Rediet Abebe, the first black woman to earn a doctorate at Cornell in computer science, is blazing trails not just for herself, but for others, too.

Black in AI, a group she co-founded in 2017, ballooned from an email thread among a handful of researchers to a nonprofit organization with 2,000 members. She also co-founded Mechanism Design for Social Good, aimed at using algorithmic tools to improve opportunities for disadvantaged communities. The initiative now has active members at 100 institutions in 20 countries.

Her dissertation is entitled "Designing Algorithms for Social Good." She completed her studies in December.

"Rediet's work and vision has mobilized an entire research community, creating new directions for computing to address societal challenges and increase access to opportunity," says her adviser, Jon Kleinberg, the Tisch University Professor of Computer Science and interim dean of Computing and Information Science.

Currently a junior fellow at the Harvard Society of Fellows — one of only two fellows with computer science Ph.D.s in the society's history — Abebe will join the faculty of the University of California, Berkeley, as an assistant professor of electrical engineering and computer science. Her honors include a Cornell Social Justice Award in 2019. She was featured in "35 Innovators Under 35" in Technology Review in 2019 and in "The Bloomberg 50: Ones to Watch" in 2018.

At Berkeley, she'll be the first black female computer science professor on her department's faculty.

"It's easy to see that as a positive, and it is a positive. But it's also a negative because it means I'm going to come into a space that was not built for me," Abebe says. "I'm going to be pointing out things that aren't working for me, and I'm going to trust that people are going to engage with that meaningfully. For a junior researcher from an underrepresented background to feel heard and empowered and be taken seriously is the most important thing, and I felt like I had that at Cornell."

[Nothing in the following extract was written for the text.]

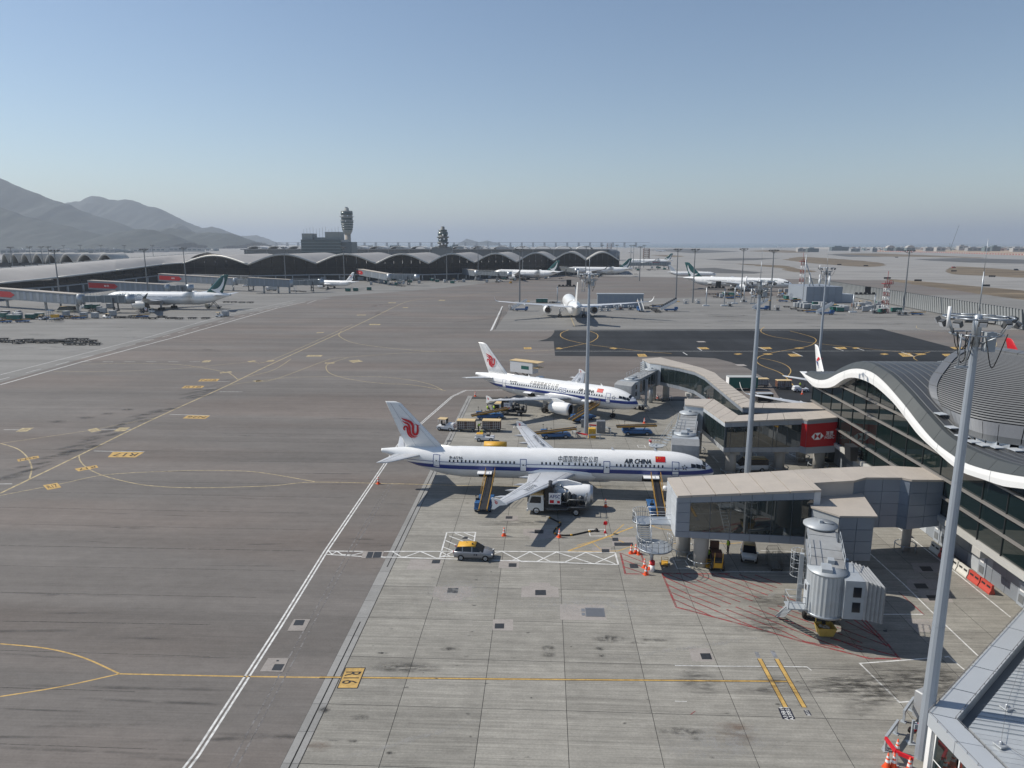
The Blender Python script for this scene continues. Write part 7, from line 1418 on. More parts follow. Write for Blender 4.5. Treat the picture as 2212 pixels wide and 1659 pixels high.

After receiving a B.S. and M.S. from Harvard University and a Master in Advanced Studies in mathematics from the University of Cambridge, Abebe chose Cornell for her graduate studies largely to work with Kleinberg, whose mathematical approach and research on social networks she admired. She grew up in Addis Ababa, Ethiopia's capital and a city of 10 million people, so she wasn't sure how she'd adapt to Ithaca, but fell in love both with the university and its setting.

"Ithaca is such a peaceful town, which makes it easier to make connections — not just personal but academic," she says. "You sink into very real conversations and develop real relationships, and people took time to help me shape my research."

She took advantage of Cornell's interdisciplinary nature to learn more about social science and inequality. Her mentors included Karen Levy, assistant professor of information science, and Kim Weeden, the Jan Rock Zubrow Professor of the Social Sciences and director of the Center for the Study of Inequality.

When she arrived at Cornell in 2015, Abebe was the only black doctoral computer science student on the Ithaca campus. Her connections with other computer scientists around the country led her to co-found Black in AI.

"We were all feeling this sense of isolation and a desire to create community," Abebe says. "But we were also all concerned at the same time about the impact of computing on society, especially on black communities. And we felt that if we were at the table and we were empowered, then we would be able to advocate for change and for better consideration for our communities."

More black and Latino computer science doctoral students have since arrived at Cornell. In 2019, 14% of Cornell's 35 incoming Ph.D. students in computer science were from underrepresented backgrounds, and 31% were women. Abebe says she has also seen more awareness and acceptance in the computer science field about designing socially conscious algorithms.

"For a while, I felt like I had to focus on the math. But now I can say, 'I'm equally focused on the math and the implications,'" she says. "It's really interesting to see people starting grad school now talking about their research in a very different way than my cohort did five years ago. We have a long way to go, but I've seen a significant change."